→ **DATA**
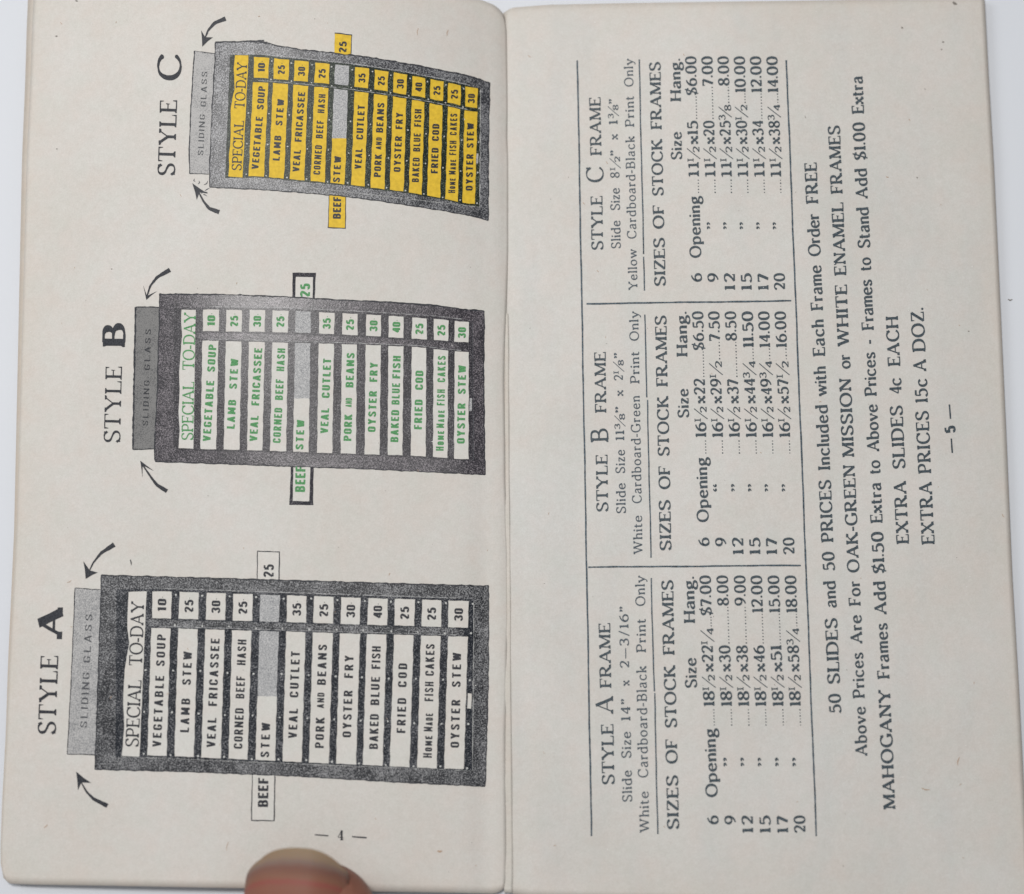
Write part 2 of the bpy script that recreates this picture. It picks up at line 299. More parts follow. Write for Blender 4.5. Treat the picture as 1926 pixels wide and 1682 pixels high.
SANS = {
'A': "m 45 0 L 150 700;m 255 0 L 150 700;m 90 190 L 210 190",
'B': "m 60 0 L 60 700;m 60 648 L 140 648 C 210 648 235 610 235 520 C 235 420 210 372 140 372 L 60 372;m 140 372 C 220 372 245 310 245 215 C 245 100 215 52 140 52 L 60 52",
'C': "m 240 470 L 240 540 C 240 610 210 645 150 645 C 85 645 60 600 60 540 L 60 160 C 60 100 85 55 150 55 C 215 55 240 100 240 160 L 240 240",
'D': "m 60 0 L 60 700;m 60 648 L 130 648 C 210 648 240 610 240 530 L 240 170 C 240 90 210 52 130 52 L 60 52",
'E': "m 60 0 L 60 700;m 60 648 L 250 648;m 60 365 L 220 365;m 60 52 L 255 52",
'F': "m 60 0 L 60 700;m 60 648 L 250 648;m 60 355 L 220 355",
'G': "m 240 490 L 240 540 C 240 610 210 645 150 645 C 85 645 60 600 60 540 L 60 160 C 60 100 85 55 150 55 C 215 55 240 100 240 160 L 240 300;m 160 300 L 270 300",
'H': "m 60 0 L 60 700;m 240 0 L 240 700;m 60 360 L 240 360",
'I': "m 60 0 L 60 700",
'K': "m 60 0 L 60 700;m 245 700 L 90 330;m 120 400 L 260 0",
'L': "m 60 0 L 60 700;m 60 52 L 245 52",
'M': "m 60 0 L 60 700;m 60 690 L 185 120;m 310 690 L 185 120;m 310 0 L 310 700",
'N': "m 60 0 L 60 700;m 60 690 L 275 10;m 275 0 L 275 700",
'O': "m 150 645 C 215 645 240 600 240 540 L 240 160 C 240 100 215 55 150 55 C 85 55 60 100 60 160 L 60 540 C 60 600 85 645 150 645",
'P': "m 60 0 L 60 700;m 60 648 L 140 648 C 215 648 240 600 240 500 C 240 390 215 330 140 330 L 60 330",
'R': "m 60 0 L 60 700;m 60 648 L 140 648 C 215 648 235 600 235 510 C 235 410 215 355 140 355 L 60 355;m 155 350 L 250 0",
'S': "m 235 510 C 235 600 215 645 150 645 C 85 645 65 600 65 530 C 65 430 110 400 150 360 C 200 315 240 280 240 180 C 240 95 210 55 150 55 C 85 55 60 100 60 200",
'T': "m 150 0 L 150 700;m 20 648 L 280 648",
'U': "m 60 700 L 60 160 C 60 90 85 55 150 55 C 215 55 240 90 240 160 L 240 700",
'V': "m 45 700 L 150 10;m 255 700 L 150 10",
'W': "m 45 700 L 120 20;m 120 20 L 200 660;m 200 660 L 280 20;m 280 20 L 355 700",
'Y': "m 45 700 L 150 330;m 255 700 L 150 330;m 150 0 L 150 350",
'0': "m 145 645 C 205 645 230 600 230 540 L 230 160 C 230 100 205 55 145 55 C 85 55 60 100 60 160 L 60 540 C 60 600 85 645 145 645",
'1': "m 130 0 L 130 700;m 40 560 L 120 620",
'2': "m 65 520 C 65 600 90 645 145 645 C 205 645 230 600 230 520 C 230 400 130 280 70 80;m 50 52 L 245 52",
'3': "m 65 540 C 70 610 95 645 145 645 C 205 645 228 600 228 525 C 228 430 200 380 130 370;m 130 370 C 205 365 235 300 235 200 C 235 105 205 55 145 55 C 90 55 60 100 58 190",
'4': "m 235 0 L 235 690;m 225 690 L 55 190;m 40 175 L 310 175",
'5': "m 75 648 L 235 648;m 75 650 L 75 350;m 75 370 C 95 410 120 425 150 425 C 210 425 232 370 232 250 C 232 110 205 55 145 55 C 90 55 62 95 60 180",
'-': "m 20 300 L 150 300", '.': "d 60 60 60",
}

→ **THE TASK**
Repeat the data exactly, excluding the pictures.

→ **WRITTEN ANSWER**
Write part 2 of the bpy script that recreates this picture. It picks up at line 299. More parts follow. Write for Blender 4.5. Treat the picture as 1926 pixels wide and 1682 pixels high.
SANS = {
'A': "m 45 0 L 150 700;m 255 0 L 150 700;m 90 190 L 210 190",
'B': "m 60 0 L 60 700;m 60 648 L 140 648 C 210 648 235 610 235 520 C 235 420 210 372 140 372 L 60 372;m 140 372 C 220 372 245 310 245 215 C 245 100 215 52 140 52 L 60 52",
'C': "m 240 470 L 240 540 C 240 610 210 645 150 645 C 85 645 60 600 60 540 L 60 160 C 60 100 85 55 150 55 C 215 55 240 100 240 160 L 240 240",
'D': "m 60 0 L 60 700;m 60 648 L 130 648 C 210 648 240 610 240 530 L 240 170 C 240 90 210 52 130 52 L 60 52",
'E': "m 60 0 L 60 700;m 60 648 L 250 648;m 60 365 L 220 365;m 60 52 L 255 52",
'F': "m 60 0 L 60 700;m 60 648 L 250 648;m 60 355 L 220 355",
'G': "m 240 490 L 240 540 C 240 610 210 645 150 645 C 85 645 60 600 60 540 L 60 160 C 60 100 85 55 150 55 C 215 55 240 100 240 160 L 240 300;m 160 300 L 270 300",
'H': "m 60 0 L 60 700;m 240 0 L 240 700;m 60 360 L 240 360",
'I': "m 60 0 L 60 700",
'K': "m 60 0 L 60 700;m 245 700 L 90 330;m 120 400 L 260 0",
'L': "m 60 0 L 60 700;m 60 52 L 245 52",
'M': "m 60 0 L 60 700;m 60 690 L 185 120;m 310 690 L 185 120;m 310 0 L 310 700",
'N': "m 60 0 L 60 700;m 60 690 L 275 10;m 275 0 L 275 700",
'O': "m 150 645 C 215 645 240 600 240 540 L 240 160 C 240 100 215 55 150 55 C 85 55 60 100 60 160 L 60 540 C 60 600 85 645 150 645",
'P': "m 60 0 L 60 700;m 60 648 L 140 648 C 215 648 240 600 240 500 C 240 390 215 330 140 330 L 60 330",
'R': "m 60 0 L 60 700;m 60 648 L 140 648 C 215 648 235 600 235 510 C 235 410 215 355 140 355 L 60 355;m 155 350 L 250 0",
'S': "m 235 510 C 235 600 215 645 150 645 C 85 645 65 600 65 530 C 65 430 110 400 150 360 C 200 315 240 280 240 180 C 240 95 210 55 150 55 C 85 55 60 100 60 200",
'T': "m 150 0 L 150 700;m 20 648 L 280 648",
'U': "m 60 700 L 60 160 C 60 90 85 55 150 55 C 215 55 240 90 240 160 L 240 700",
'V': "m 45 700 L 150 10;m 255 700 L 150 10",
'W': "m 45 700 L 120 20;m 120 20 L 200 660;m 200 660 L 280 20;m 280 20 L 355 700",
'Y': "m 45 700 L 150 330;m 255 700 L 150 330;m 150 0 L 150 350",
'0': "m 145 645 C 205 645 230 600 230 540 L 230 160 C 230 100 205 55 145 55 C 85 55 60 100 60 160 L 60 540 C 60 600 85 645 145 645",
'1': "m 130 0 L 130 700;m 40 560 L 120 620",
'2': "m 65 520 C 65 600 90 645 145 645 C 205 645 230 600 230 520 C 230 400 130 280 70 80;m 50 52 L 245 52",
'3': "m 65 540 C 70 610 95 645 145 645 C 205 645 228 600 228 525 C 228 430 200 380 130 370;m 130 370 C 205 365 235 300 235 200 C 235 105 205 55 145 55 C 90 55 60 100 58 190",
'4': "m 235 0 L 235 690;m 225 690 L 55 190;m 40 175 L 310 175",
'5': "m 75 648 L 235 648;m 75 650 L 75 350;m 75 370 C 95 410 120 425 150 425 C 210 425 232 370 232 250 C 232 110 205 55 145 55 C 90 55 62 95 60 180",
'-': "m 20 300 L 150 300", '.': "d 60 60 60",
}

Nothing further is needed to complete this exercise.